2000 - The installations of Jonathan Meese look like a bohemian squatter's lumber room, with labyrinths of narrow passages, staircases leading down to the original ground level, and arcades built into the space beneath these passages. The artist re-creates his little big worlds of troubling great details, photos, seventies poster, objects and writings. A lof of found objects are incorporated into the installations. The specific exhibition at Paolo Curti & Co. Gallery (Milan, Italy) referred to a movie of 1940 titled “Dr. Cyclops”, directed by Ernest Beumont Shoedsack, who was the director of the famous “King Kong” in 1930. The show included paintings, installations, drawings, photos, sculptures and lightboxes. http://www.paolocurti.com/ http://www.paolocurti.com/meese/meese.htm

2000 - Jack van Mildert has started a foundation to buy pieces of land where weeds and bushes can grow as they like. His plan is to re-create the adventure-terrains that he remembers from his youth. They should be wild and more adventurous than the regulated nature of parks, gardens and even nature-reserves. Useless areas have their own special beauty. (Stimuleringsfonds voor avontuurlijk groen in de polder, SAP)

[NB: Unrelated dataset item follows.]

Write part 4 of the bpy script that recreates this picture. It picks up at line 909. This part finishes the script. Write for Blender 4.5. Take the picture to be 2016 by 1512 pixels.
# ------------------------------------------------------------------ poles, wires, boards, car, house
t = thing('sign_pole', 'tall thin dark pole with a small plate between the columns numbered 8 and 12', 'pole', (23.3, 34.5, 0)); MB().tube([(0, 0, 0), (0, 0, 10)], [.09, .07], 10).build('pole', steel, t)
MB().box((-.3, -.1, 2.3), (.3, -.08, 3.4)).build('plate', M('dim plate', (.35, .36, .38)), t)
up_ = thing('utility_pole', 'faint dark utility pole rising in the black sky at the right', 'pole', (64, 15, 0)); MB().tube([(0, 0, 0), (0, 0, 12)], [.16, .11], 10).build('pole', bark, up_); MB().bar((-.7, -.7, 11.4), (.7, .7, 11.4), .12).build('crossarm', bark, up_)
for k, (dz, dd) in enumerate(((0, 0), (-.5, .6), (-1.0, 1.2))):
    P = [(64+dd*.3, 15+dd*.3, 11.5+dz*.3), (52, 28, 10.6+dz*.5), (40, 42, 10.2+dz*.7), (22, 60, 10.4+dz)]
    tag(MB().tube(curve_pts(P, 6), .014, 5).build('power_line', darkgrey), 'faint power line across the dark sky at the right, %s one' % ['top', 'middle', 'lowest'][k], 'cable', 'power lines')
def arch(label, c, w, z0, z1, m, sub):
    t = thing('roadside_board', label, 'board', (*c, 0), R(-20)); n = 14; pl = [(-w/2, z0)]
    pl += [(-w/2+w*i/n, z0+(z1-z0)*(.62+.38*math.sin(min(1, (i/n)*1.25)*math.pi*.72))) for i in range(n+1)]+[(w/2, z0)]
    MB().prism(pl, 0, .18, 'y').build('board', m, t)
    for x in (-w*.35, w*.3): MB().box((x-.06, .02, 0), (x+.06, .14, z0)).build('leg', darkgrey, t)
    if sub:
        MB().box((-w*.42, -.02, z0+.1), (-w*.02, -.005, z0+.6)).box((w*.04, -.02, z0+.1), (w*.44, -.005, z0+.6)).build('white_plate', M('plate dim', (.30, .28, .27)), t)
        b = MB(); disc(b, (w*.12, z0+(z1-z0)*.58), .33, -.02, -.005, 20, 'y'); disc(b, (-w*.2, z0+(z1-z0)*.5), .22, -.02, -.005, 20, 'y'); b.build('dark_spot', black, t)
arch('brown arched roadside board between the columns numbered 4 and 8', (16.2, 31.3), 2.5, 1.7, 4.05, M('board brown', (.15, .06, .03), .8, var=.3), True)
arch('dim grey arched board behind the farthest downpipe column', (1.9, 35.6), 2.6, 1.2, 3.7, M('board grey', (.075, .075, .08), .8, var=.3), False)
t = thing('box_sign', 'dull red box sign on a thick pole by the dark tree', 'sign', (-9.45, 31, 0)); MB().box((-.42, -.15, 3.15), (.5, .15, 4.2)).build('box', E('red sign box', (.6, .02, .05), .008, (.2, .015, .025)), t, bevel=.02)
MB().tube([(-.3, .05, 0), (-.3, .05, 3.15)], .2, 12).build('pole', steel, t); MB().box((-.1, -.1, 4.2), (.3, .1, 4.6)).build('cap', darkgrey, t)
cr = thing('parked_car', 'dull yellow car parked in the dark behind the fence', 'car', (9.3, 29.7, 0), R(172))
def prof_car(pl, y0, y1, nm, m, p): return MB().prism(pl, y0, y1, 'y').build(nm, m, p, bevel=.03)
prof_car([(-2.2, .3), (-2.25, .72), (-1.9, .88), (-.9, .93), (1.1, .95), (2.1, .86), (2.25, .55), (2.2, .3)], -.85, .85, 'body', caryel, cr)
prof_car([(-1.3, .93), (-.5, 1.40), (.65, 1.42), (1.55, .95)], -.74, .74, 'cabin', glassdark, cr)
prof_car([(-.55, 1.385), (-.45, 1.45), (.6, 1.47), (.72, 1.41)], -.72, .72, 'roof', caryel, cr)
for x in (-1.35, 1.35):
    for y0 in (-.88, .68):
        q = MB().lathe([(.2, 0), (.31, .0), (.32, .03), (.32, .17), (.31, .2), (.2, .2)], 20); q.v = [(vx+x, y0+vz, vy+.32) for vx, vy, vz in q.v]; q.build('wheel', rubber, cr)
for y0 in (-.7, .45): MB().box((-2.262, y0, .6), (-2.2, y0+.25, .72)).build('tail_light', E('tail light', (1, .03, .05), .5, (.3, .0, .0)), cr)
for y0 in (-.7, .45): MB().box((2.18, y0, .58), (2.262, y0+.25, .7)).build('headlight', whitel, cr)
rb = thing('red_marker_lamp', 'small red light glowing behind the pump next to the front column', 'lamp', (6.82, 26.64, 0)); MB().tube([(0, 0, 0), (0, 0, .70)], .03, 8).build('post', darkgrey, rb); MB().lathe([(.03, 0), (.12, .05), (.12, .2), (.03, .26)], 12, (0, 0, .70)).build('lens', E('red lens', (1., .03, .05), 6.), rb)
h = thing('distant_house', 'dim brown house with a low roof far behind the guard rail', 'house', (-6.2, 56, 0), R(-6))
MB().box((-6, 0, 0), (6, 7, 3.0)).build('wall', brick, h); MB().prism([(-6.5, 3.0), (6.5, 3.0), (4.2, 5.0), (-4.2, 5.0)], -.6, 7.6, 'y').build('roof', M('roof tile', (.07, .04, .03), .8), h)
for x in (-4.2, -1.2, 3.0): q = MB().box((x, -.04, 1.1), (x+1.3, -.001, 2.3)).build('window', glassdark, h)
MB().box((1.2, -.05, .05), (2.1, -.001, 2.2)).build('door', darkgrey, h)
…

2001 - Jeroen Jongeleen organized the "First Illegal Dutch Hateparade". The participants carried signs that had been torn from billboards. Most visible were advertisements for parties, concerts and sex-shops.
2002 - San Keller leaves you money in the gutter. - The artist lines up a chain of 5-Rappen (5 cent) coins in an 1 kilometre circle around Zurich Paradeplatz. With one tenth of your monthly salary you can let this chain shine! Release some of your capital for this project. San Keller will tell you when and where you can give him your tithe in 5-Rappen-coins to start the action. On Saturday 16 February 2002 San Keller will lay one tenth of his monthly income on the street. Hereby you are cordially invited to bring along one tenth of your own income. - sankeller@bluewin.ch - http://www.haben.ch/files/sk2.html
2002 - Thasnai Sethaseree has coordinated one exhibition that runs concurrently in three countries. Each space will present tourist photos taken in Thailand. The photos presented in Chicago will be Japanese tourists' photos of Thailand (over 400 photos). The photos in Japan will be American tourists' photos of Thailand. And in Bangkok, the photos will all be from Thai people. (Thailand is not my idea)
When tourists and travellers take snapshots, are they attempting to document an objective portrait of the matters at hand? Or are these merely memory aids? A  businessman takes a photo of the Chiang Mai train schedule to compare to all the other stations he has passed through. A smirking teenager poses with two glamorous showgirls for bragging proof to his buddies at home. A young woman takes a portrait surrounded by extended elderly relations so her future child knows where her name comes from.